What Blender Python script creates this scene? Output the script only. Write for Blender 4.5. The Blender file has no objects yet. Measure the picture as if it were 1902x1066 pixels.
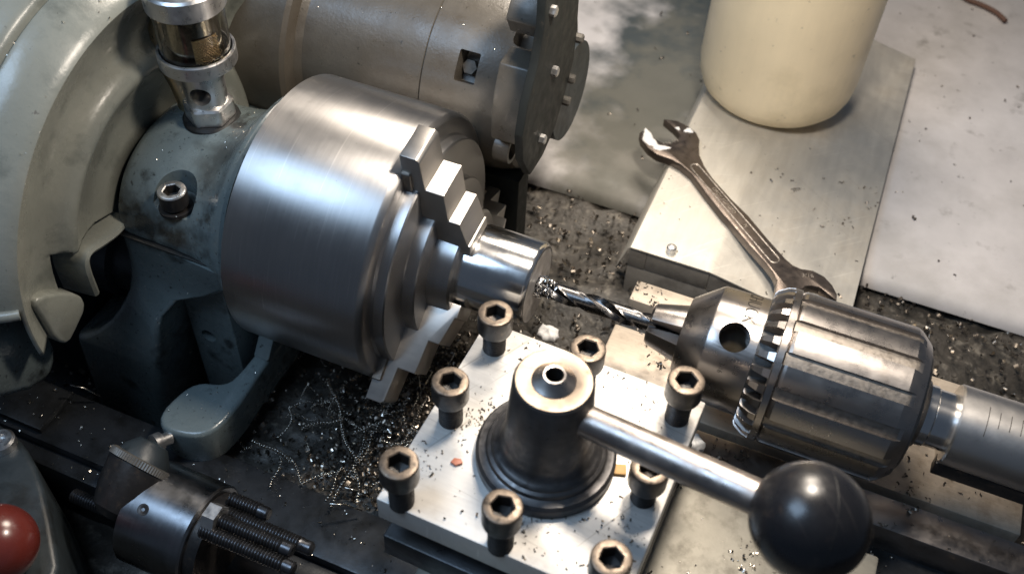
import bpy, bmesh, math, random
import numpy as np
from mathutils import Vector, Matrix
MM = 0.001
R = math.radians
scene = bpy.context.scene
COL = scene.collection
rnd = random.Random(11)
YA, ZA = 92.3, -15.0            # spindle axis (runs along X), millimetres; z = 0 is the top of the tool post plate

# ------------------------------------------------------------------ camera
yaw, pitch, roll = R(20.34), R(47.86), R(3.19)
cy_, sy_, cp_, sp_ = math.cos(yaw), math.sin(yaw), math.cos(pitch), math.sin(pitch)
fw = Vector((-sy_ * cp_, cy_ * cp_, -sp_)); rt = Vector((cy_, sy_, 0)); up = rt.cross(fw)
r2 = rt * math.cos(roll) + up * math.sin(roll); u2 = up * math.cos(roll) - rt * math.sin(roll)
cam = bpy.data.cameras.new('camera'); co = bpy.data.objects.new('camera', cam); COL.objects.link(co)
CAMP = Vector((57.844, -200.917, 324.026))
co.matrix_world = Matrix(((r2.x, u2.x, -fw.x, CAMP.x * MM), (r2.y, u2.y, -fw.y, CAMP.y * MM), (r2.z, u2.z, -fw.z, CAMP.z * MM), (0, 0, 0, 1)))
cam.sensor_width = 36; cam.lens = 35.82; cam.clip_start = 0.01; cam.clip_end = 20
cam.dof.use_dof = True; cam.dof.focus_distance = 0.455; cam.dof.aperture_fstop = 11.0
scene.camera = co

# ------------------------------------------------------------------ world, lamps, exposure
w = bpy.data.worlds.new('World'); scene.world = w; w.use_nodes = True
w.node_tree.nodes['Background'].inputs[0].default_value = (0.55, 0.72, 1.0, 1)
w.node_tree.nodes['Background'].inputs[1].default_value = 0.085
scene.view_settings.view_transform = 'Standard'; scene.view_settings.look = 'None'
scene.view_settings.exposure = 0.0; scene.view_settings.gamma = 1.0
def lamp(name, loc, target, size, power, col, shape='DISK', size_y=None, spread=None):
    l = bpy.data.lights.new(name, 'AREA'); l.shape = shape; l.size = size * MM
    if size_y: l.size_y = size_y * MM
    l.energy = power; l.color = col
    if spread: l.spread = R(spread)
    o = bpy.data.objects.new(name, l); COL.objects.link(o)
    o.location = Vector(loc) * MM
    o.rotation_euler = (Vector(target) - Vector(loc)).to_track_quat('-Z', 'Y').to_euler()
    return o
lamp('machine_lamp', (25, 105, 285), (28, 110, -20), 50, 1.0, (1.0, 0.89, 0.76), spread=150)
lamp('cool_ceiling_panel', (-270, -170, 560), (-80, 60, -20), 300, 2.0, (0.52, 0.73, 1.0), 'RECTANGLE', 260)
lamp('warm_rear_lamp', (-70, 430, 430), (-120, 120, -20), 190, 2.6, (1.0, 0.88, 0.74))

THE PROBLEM
Repeat only what lies between the start of the data and the end of the line containing "YA, ZA = 92.3, -15.0", exactly, with pictures left out.

SOLUTION BELOW
What Blender Python script creates this scene? Output the script only. Write for Blender 4.5. The Blender file has no objects yet. Measure the picture as if it were 1902x1066 pixels.
import bpy, bmesh, math, random
import numpy as np
from mathutils import Vector, Matrix
MM = 0.001
R = math.radians
scene = bpy.context.scene
COL = scene.collection
rnd = random.Random(11)
YA, ZA = 92.3, -15.0            # spindle axis (runs along X), millimetres; z = 0 is the top of the tool post plate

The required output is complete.